Politely as this imperial decree was framed, the Pretender did not give the authorities occasion to make use of it, for his journey had Spain, and not Innsbruck, for its goal. Ignorant of this circumstance, government continued to maintain its cautious attitude. A staff officer and a body of men were under a plausible pretext quartered in the house adjoining the Sobiesky palace, and the two spies in the retinue of the Princess Clementina were ordered "to make it a point to catch sight of her at least once in every twenty-four hours." The privy councillors, indeed, deemed all these precautions superfluous, for they placed full reliance on the barrier, seemingly insurmountable by a delicate young woman, with which Nature had surrounded the prisoner in the shape of a severe winter blocking up all the Alpine passes leading to the South; and they now reported to the emperor that they had done everything in their power to make escape or rescue impossible.

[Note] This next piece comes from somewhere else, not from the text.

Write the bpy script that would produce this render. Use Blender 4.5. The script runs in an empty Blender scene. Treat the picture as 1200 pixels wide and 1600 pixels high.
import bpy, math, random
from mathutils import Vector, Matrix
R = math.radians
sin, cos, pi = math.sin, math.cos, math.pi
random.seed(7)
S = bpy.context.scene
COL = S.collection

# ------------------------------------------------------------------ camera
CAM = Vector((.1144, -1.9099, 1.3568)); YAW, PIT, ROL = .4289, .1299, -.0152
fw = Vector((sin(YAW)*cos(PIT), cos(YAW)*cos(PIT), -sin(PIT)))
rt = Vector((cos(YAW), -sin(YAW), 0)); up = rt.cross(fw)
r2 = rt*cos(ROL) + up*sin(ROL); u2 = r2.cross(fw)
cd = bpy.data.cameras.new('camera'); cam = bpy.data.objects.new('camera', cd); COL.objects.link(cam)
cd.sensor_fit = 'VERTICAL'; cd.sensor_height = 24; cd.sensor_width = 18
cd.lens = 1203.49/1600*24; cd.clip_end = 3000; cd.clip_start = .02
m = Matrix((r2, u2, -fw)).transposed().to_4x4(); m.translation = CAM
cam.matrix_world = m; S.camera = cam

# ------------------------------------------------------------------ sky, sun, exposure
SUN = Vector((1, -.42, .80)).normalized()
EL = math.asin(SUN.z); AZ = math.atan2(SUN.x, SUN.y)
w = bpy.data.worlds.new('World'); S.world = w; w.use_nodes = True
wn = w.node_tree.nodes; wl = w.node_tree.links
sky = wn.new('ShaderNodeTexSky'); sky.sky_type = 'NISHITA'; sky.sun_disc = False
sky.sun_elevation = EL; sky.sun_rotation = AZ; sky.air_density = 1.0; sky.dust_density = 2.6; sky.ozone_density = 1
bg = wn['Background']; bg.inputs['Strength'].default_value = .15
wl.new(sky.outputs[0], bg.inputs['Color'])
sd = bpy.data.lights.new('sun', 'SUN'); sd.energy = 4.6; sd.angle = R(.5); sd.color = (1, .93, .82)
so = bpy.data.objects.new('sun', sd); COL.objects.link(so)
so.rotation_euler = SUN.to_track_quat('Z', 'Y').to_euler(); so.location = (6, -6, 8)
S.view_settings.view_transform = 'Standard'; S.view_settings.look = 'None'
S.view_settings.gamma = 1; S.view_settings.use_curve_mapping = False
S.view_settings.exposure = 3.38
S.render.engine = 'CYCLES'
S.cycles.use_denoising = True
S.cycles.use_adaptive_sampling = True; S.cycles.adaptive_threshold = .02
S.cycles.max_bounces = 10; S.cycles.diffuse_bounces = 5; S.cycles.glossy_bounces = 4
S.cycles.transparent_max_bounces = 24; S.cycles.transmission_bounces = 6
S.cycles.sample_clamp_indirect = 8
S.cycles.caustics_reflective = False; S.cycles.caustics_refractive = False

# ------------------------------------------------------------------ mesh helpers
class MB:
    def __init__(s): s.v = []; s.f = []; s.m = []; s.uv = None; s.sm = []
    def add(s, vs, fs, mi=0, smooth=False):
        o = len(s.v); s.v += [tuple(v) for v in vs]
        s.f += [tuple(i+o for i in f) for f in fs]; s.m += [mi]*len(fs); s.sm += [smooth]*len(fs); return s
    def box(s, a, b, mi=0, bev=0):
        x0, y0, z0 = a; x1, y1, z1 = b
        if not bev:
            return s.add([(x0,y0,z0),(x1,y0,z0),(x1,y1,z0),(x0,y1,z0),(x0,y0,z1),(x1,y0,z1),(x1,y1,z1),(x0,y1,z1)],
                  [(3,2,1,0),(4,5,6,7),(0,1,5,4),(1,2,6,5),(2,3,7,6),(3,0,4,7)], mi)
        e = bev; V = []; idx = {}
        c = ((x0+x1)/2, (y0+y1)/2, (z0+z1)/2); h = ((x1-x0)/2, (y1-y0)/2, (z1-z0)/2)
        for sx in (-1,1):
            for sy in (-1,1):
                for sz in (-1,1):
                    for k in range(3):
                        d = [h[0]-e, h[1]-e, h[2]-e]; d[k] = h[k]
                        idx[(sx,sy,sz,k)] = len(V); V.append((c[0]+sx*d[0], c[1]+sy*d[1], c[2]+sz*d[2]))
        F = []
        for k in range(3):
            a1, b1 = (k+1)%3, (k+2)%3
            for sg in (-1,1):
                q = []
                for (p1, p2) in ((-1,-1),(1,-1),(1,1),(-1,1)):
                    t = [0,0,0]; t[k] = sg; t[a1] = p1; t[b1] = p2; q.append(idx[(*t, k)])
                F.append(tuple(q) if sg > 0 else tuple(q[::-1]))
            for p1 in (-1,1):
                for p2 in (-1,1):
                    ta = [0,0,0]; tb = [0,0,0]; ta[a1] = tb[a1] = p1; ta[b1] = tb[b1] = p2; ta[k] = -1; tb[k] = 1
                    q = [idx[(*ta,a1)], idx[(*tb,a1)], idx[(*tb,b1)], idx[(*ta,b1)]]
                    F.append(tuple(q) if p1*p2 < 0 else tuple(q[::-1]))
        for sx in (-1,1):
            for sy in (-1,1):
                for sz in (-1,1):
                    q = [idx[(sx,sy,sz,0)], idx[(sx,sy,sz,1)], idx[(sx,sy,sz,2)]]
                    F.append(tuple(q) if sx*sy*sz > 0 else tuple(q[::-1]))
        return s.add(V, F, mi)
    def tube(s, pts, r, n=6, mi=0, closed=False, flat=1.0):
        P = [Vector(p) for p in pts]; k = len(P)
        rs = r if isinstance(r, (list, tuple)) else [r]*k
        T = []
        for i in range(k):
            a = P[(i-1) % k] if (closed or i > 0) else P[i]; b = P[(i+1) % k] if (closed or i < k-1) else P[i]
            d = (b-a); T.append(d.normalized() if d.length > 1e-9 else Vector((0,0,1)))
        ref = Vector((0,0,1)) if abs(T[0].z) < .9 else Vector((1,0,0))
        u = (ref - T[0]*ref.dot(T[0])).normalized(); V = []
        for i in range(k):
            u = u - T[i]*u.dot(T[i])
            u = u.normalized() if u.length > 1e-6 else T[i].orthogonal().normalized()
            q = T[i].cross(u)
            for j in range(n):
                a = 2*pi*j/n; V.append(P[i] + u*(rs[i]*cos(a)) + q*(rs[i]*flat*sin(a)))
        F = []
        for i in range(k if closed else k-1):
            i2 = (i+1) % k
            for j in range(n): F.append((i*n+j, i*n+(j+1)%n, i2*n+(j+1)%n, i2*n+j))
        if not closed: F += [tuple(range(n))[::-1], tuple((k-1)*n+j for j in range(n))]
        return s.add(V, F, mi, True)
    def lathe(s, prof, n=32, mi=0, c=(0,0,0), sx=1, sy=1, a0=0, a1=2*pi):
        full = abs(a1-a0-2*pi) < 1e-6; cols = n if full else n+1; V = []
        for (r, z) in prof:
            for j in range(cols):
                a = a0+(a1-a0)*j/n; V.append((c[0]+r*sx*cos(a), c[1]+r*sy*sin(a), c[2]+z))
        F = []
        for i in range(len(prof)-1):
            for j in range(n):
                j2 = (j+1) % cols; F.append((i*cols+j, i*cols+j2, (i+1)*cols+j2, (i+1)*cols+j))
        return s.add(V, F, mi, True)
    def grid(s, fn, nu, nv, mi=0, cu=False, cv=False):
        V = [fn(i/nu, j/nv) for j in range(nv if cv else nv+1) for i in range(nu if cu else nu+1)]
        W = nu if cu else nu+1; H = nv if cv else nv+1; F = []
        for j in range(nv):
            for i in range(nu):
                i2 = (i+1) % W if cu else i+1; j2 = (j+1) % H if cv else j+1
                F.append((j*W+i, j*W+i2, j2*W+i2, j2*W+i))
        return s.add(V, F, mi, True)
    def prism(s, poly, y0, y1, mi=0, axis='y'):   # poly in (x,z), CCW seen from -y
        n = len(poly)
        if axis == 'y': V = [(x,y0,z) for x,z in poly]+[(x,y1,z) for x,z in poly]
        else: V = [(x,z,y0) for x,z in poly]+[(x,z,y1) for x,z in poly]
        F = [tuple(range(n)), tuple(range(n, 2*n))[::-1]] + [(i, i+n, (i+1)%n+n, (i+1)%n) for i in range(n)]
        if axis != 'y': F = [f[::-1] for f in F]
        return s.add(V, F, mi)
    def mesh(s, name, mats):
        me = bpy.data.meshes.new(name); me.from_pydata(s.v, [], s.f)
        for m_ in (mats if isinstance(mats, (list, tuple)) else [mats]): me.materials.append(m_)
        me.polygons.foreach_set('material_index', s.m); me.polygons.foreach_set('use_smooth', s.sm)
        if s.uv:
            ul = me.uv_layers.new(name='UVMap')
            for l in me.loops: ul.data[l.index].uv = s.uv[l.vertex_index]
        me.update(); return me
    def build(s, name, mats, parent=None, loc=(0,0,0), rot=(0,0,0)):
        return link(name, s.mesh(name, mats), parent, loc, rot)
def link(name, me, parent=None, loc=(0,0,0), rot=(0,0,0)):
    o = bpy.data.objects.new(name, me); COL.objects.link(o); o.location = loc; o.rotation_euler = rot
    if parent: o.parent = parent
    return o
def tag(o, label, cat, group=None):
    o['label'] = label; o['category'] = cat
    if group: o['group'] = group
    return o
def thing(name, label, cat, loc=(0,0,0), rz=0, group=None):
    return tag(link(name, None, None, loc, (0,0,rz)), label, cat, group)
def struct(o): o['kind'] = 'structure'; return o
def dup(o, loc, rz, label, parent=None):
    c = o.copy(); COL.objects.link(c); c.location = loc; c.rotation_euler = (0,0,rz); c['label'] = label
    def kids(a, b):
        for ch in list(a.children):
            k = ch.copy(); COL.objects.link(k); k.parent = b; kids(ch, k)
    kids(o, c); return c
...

Nothing of importance occurred for the next two months, save that the princess-mother wrote to the emperor, and informed the Innsbruck government that she desired to return to Ohlau—a request which the emperor immediately granted, little thinking it to be a mere ruse on the part of the ladies to lull their watchful guardians.

The night of the 27th of April was at last to witness the triumph of the artful prisoners over their vigilant jailers.